A coalition of 10 States, led by Texas, has filed an amicus brief in the 11th Circuit Appellate Court supporting Florida’s law requiring Big Tech to
consistently apply content-moderation practices and disclosures to affected users.
The Texas law, in particular and on which Florida’s law was modeled, specifies that
…social media sites in question must…disclose their content management and moderation policies and create a complaint and appeals process. The new law also prohibits email service providers from impeding the transmission of email messages based on content.
So far, so good for the two laws, but not far enough for either.
These platforms’ moderation teams also must be required to advise the poster/communicator, in advance of any adverse action, that the team is contemplating such action. In that advance notice, the moderation teams must advise the poster/communicator which platform criterion or set of criteria that the moderation team believes is being violated, and how—in concrete, measurable terms—the team believes that violation(s) is occurring.

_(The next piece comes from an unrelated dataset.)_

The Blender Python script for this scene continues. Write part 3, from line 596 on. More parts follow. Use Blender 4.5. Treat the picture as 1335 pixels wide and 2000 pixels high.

For instance, in the case of “might offend some,” that notice must specify the group or groups the team believes might be offended and how that offense might occur—vis., if the potential offense is along the lines non-inclusiveness, the team must specify precisely how the non-inclusion is believed to be occurring.
The team also must suggest alternative phrasings (yes, plural) and for each alternative explain how the team’s suggestion conveys the same message as the original.
This advance notice also must provide the name and business contact data of the moderation team lead and the name and business contact data of the platform Director or Senior Vice President overseeing the platform’s moderation function.
The appeal itself must go to an independent arbitration board agreeable to both the poster/communicator and the platform and at the platform’s sole expense.